Exercise: Report how many lines hold the word "scene"; answer with the number alone.
[Start of Data extract]
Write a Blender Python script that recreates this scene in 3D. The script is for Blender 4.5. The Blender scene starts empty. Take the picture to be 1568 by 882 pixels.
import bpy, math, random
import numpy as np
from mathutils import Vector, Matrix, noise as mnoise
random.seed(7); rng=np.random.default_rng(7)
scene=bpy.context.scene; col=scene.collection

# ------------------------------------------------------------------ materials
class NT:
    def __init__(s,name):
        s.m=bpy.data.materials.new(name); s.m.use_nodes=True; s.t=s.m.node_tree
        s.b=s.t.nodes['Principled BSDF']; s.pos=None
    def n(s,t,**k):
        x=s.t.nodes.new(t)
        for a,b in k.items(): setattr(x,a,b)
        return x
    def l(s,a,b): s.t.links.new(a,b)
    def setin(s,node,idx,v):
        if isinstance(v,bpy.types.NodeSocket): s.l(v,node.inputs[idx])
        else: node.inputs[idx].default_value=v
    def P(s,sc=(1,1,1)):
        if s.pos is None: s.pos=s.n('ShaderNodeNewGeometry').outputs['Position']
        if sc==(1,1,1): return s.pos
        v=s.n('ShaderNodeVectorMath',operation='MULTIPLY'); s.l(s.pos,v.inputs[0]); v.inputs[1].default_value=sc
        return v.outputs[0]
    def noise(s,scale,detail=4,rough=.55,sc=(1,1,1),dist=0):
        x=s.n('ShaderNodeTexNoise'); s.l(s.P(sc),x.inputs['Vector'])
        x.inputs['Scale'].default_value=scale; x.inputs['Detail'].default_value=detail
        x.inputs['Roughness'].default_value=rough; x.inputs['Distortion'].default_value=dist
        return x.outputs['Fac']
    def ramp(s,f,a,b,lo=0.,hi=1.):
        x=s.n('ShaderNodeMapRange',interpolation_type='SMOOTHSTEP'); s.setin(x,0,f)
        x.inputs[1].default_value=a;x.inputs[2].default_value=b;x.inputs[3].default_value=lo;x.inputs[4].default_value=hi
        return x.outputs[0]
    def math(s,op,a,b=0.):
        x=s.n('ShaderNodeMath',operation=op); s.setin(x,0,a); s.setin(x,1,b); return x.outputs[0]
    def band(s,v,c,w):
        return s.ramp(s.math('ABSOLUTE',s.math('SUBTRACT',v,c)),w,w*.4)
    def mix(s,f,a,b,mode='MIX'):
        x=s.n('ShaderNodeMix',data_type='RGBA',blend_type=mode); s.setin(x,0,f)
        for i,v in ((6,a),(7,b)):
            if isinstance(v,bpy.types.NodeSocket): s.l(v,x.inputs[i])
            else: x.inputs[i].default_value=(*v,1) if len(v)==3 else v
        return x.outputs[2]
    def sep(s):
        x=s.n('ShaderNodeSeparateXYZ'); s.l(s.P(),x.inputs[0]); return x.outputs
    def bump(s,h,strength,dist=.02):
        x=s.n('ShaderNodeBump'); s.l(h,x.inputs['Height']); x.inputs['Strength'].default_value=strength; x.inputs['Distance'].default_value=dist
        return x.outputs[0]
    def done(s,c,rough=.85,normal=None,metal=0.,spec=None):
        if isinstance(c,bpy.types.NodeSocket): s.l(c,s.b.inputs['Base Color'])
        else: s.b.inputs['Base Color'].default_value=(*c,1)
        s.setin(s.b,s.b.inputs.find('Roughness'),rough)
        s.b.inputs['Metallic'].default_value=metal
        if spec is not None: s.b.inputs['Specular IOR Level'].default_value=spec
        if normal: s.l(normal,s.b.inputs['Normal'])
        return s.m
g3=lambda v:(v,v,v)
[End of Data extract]
Output of the task: 2